Boris ist zurückgekommen, um Geschäftsmann zu werden, residiert nun in einen Glaspalast und läßt in seinen Waren Zettelschen mit angeblichen Hilferufen der ausgebeuteten Zwangsarbeiterinnen in der dritten Welt verstecken., Ana verweigert sich im Museum zu arbeiten und widmet sich stattdessen lieber Flüchtlingskindern und die Erben der Leute, die von den Kommunisten vertrieben wurden, melden sich auch bei Ivo und wollen ihre Wohnung zurück.

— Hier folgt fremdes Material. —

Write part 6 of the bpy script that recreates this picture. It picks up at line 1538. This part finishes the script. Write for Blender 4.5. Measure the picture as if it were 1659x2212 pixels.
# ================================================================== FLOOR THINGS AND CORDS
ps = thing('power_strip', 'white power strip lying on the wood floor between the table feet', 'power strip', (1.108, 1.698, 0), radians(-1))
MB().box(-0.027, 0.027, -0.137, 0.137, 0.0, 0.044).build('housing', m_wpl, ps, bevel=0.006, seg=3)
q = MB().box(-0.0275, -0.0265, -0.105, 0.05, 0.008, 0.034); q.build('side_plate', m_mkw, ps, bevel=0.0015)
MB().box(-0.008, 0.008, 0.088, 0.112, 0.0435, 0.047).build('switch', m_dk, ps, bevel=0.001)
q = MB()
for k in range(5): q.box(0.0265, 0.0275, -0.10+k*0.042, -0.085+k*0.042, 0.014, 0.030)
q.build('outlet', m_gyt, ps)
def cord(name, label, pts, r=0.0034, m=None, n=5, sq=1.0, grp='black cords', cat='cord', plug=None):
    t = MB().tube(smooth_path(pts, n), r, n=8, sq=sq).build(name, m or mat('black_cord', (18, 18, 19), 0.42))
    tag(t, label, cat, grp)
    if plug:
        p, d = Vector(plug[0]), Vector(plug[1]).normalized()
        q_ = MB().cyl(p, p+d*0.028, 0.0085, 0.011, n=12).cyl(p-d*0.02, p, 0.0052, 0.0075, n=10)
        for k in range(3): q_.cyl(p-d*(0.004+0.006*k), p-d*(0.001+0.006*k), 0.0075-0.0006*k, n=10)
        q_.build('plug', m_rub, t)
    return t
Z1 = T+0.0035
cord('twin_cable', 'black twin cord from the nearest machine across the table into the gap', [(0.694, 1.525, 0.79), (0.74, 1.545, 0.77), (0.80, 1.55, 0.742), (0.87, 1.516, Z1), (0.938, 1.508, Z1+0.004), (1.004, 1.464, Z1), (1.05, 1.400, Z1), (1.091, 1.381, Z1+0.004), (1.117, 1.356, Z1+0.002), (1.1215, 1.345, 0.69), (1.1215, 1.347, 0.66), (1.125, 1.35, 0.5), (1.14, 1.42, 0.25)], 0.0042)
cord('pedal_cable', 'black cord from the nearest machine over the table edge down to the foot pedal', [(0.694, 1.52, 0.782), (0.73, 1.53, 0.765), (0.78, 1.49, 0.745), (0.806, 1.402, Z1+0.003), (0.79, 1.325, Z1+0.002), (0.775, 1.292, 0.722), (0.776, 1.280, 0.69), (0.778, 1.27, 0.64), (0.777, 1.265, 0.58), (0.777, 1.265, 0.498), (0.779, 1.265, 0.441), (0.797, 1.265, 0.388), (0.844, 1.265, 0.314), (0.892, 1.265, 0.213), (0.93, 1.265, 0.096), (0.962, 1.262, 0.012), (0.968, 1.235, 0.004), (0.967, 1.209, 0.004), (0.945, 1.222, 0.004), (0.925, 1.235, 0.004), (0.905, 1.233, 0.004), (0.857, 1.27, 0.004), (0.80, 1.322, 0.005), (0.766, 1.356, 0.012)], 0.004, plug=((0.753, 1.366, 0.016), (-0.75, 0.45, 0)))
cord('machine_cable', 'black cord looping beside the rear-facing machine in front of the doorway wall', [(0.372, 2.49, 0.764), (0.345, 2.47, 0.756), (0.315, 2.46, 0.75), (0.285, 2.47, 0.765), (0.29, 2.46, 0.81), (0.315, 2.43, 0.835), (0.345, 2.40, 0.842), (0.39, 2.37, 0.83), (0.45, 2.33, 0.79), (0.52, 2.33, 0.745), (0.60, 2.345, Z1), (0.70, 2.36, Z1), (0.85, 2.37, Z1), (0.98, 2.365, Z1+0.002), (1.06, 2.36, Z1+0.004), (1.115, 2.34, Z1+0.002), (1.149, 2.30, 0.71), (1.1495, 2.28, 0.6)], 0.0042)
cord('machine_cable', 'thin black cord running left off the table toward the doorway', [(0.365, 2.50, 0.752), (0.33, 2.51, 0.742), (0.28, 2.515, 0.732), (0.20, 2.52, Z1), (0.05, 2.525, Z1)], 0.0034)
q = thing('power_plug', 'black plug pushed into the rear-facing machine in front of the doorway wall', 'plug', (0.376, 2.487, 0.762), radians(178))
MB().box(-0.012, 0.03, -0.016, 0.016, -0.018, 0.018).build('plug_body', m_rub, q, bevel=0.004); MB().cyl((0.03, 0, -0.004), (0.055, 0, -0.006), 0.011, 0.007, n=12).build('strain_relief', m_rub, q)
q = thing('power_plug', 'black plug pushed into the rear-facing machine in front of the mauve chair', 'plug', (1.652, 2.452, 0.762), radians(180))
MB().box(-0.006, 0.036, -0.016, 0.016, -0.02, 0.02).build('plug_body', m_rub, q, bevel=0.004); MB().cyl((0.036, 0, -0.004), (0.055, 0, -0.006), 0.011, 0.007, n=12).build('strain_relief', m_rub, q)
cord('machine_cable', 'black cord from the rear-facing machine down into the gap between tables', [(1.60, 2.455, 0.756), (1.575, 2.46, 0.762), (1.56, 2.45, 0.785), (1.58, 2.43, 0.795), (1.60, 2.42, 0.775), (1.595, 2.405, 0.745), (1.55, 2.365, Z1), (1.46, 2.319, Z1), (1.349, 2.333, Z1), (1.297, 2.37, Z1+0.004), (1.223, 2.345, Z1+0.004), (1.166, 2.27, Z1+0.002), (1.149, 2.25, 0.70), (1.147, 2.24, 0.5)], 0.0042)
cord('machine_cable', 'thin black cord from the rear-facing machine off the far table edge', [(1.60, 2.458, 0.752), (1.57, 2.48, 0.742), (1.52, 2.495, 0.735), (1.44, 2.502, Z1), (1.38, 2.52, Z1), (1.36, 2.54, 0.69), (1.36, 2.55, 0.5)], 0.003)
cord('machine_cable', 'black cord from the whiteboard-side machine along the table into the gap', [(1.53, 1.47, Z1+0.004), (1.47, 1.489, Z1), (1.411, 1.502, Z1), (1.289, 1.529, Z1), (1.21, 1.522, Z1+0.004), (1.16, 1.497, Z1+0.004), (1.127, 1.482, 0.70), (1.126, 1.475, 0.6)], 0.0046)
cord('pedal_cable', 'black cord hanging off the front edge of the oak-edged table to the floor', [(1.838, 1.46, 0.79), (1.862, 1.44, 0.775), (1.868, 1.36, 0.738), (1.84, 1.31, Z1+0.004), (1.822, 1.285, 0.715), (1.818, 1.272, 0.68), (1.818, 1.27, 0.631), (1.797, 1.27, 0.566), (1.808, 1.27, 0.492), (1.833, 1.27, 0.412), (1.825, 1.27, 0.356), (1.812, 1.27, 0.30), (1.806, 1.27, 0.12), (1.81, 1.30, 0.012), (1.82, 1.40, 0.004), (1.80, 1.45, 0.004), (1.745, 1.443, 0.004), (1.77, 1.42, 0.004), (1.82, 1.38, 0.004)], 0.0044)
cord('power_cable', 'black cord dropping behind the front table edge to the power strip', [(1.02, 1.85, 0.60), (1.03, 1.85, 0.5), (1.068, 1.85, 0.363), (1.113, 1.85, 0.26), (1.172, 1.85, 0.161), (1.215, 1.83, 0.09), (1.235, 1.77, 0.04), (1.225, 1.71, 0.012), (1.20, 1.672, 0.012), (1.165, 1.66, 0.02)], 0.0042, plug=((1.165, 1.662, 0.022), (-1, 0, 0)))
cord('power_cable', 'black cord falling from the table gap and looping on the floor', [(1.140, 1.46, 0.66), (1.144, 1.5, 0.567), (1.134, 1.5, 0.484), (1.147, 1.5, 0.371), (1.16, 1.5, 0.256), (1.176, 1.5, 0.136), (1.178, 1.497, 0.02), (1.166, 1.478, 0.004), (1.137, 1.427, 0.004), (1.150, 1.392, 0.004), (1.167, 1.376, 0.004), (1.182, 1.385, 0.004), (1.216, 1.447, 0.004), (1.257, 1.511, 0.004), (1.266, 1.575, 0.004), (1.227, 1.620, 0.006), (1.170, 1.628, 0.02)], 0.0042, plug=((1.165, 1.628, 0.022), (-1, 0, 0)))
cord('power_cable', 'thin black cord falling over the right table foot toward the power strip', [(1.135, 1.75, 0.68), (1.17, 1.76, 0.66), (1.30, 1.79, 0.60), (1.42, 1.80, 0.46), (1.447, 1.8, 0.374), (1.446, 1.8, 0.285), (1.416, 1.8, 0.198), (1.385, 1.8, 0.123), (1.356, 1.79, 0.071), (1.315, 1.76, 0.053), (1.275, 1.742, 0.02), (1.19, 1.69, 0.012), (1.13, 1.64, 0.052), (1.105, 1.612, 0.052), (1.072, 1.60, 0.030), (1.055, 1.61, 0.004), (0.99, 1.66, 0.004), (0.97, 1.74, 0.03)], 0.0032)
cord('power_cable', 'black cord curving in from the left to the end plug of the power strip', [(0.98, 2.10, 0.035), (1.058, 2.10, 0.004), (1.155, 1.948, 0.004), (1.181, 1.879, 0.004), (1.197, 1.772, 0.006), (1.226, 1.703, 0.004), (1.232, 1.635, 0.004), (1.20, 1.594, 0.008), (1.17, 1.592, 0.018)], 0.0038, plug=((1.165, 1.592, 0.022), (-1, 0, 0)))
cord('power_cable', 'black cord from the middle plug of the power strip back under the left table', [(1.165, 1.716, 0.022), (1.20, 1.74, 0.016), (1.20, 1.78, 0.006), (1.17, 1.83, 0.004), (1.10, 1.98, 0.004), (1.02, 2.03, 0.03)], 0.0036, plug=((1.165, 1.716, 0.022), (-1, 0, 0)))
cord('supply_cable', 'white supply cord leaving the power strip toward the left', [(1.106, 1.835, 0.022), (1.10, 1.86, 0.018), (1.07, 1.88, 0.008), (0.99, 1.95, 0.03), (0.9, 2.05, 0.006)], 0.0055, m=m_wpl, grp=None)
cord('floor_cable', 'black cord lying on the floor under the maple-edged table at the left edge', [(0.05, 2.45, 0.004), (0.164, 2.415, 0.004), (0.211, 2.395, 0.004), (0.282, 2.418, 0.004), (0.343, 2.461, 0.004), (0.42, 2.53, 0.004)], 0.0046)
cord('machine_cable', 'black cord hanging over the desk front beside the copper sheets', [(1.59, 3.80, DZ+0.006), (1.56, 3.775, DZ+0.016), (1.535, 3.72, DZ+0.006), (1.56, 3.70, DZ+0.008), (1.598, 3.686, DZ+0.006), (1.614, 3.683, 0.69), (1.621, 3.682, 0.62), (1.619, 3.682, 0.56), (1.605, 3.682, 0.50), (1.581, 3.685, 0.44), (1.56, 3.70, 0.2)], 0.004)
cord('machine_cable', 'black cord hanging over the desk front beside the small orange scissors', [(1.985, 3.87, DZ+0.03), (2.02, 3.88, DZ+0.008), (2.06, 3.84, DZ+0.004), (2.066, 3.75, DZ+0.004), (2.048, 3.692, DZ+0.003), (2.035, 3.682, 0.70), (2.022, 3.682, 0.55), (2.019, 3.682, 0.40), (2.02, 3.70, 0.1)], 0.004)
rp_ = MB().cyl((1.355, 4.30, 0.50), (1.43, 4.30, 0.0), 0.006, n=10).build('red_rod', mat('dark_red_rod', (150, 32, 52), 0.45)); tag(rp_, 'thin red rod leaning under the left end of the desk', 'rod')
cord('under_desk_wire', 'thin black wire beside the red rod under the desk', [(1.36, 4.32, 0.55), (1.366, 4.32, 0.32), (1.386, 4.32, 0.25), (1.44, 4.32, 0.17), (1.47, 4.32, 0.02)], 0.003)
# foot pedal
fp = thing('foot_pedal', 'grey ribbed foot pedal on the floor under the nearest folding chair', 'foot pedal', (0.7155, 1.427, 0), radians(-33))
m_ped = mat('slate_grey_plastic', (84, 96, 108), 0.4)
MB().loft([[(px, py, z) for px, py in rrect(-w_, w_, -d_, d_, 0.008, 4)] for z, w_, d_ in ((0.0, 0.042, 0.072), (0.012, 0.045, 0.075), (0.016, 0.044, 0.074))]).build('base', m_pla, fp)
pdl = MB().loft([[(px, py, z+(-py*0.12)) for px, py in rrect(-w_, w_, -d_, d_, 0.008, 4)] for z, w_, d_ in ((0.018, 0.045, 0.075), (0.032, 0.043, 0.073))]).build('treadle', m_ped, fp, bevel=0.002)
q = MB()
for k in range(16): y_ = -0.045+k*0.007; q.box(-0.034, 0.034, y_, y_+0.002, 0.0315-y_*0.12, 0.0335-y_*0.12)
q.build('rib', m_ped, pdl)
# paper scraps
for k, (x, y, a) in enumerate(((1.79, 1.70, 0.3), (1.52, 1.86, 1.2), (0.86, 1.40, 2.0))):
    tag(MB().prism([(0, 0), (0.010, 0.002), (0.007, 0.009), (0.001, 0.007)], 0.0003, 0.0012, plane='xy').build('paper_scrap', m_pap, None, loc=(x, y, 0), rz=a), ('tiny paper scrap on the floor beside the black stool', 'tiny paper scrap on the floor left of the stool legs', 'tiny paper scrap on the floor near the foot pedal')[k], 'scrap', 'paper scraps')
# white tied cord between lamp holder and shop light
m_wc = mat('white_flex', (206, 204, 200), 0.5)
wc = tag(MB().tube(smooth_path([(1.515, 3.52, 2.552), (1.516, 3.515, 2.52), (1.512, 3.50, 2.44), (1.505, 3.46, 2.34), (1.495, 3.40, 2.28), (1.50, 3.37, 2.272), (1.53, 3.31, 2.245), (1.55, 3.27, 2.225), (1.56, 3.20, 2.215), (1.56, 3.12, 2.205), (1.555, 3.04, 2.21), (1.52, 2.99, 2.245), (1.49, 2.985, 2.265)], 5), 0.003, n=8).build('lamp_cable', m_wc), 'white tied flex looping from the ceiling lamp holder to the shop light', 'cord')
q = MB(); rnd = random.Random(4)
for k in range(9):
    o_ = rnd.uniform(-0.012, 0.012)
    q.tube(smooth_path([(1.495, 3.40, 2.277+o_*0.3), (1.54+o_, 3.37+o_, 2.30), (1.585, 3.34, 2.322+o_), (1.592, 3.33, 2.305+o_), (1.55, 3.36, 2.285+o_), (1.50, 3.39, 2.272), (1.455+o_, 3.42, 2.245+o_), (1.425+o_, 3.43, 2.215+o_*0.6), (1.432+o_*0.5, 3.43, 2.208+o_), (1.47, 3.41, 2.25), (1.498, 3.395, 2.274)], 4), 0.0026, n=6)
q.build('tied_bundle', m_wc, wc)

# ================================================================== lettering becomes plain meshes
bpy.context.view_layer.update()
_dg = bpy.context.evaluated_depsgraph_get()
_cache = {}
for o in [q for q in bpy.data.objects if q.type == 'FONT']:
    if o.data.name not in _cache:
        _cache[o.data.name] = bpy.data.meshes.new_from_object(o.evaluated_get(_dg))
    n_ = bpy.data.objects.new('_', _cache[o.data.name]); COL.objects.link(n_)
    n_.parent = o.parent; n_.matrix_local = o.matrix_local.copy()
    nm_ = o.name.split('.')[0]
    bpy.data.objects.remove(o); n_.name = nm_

Dazwischen werden immer wieder Kaptiel beziehungsweise Geschichten aus der Vergangenheit eingeschoben, die Mira im Museum, zeigen will.

So wird die Türkenbelagerung lebendig und der Verrückte bekommt eine Stimme, der sich all dem widersetzen und eine seltsame Kirche errichten lassen will.

In der Stadt gibt eine eine Bruno Schulz Straße und ein geschlossenes Antiquariat in dem man die „Zimtläden“ bewundern kann. Überflüßig zu erwähnen, daß es in dem Gässchen mit den teueren Geschäften, wo Boris und seine Mutter Milly, eine verhinderte Opernsängerin einkaufen, nach Zimt riecht.

So geht es rund um und wir lernen auch hier ein anderes Europa kennen und die Menschen bekommen Gesichter, die uns vielleicht bisher nur aus der Zeitung oder als Gastarbeiter, beziehungsweise Emigranten bekannt waren.

Im Buch gibt einen Plan von der fiktiven Stadt und am Cover ist auch ihre Ansicht abgebildet, die das Buch seltsam altmodisch wirken läßt.

Wo sind die Zeiten der schönen alten „Residenz“ und frühen „Jung und Jung“ Covers mit ihrem einzigartigen Design könnte man fragen und wenn man mehr von Nellja Veremej und ihrer Frühjahrsneuerscheinung wissen will, am 27. 4. stellt sie ihn mit Angelika Reitzer in der „Alten Schmiede“ vor.In Rauris habe ich gerade ergooglet, wird sie auch daraus lesen.